In the end of the XIX century was started the implementation of an electrical distribution system with arc lamps to lighting the streets and the interior of large buildings. This system was using high voltage (>3000V) and based in alternate current (AC). At that time, it main disadvantages were the safety issues and maintenance requirements, so it was only suitable for outdoor use.

Meanwhile Thomas Edison revolutionized it by inventing the incandescent lamp. With that would be possible to bring the light to the houses in a safer way. With the lamp he also created a new electrical distribution system based on a lower voltage (110V) and continuous current (DC). That system included the generators, distribution network and also consumption meters.

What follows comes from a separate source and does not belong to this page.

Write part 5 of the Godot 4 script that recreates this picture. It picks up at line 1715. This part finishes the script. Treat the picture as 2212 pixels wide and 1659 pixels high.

The advantages were significant: it used a safer relative lower voltage, the generators could be connected in parallel which allowed the use of smaller machines during low power consumption periods and the energy could be stored in batteries to provide energy during interruptions and improve the network stability.

But that system had a great limitation: due to it lower voltage to deliver the power at long distances the wires required were very thick to accommodate the resistive losses, making them very heavy and expensive. To become practical the electrical powerplants should be in the middle of the population centers and would be able to supply only customers up to 1 mile away (around 1.5km).

At that time George Westinghouse had information about a newer European transformer-based AC system. With that, the higher voltage line used for arc lighting could also be used to the electrical distribution at longer distances and, with a transformer that voltage would be reduced to a safer level for residential usage. He purchased the patent rights and created a company to improve and implement it, the Westinghouse Electric Company.

Meanwhile, Nikola Tesla was also working on the AC system and discovered the rotating magnetic fields which were essential to create AC motors and multiphase systems. He worked for some time with Thomas Edison, but how he was always against that technology he sold later it patents to Westinghouse which were the key to complete the new AC system.

The implementation of this system was much cheaper and it spread fast, including territories with DC system. By seeing that and some of their patents being infringed, Thomas Edison start claiming that the AC system was very dangerous and using controversial examples to prove that. Meanwhile the DC system was losing territory and with the Thomas Edison leaving the electric business his company also adopted the AC system.

Image 1: High Voltage Transformer

To reduce the losses and for longer distances in the distribution the generated voltage is converted to high voltage with ferromagnetic transformers. On the other side is converted to low voltage in the electrical stations for usage at a safer level.

What happens now?

With the technology evolution most of the traditional electrical equipment’s are being replaced by higher efficient versions: the incandescent lamps by LEDs, the resistive heating systems by heat pumps, the resistive cookers by induction cookers and the linear transformers used in some devices by high frequency switching converters.

Besides that, other things are also changing: the high-power motors are using electronic controllers, the electrical vehicles chargers are arising and microgeneration systems with solar panel and backup batteries are becoming part of the installation.

What all these devices have in common? All of them works with DC voltage. So, to supply them from the AC mains the first step is to rectifying it to a DC voltage, followed by a power factor correction (PFC) stage and a bulk capacitor to obtain a smooth DC voltage to power the next stages. By using DC directly these stages would be avoided, increasing the efficiency and reducing the size, price and complexity.

Other problem with AC voltage is that is not possible to store it. To use backup systems such as UPS it is required to convert it to a lower DC voltage to charge the batteries and then convert the battery voltage to a higher AC voltage. That, in tur will be converted again to a DC voltage by the equipment. Even with high efficiency converters, these conversion stages contribute to significative energy losses, reducing the overall autonomy.

So, the question is: why not using a hybrid system and take the advantage of both? AC voltage for distribution and DC voltage for consumption. The DC voltage could be obtained directly from the medium voltage distribution, there is already some work done about that:

One solution could be by using a SELV (safe extreme low voltage) in the level of 60V for lower power systems, like lighting, informatics and multimedia equipment’s. For higher power requirements could be used a higher voltage in the level of 400V. With that was also solved the problem of load balancing in triphasic systems.

In fact, the -48V DC system is already a standard for telecom and some companies are also using 380V DC as a standard for data centers. Would be the next step using it to residential and commercial buildings?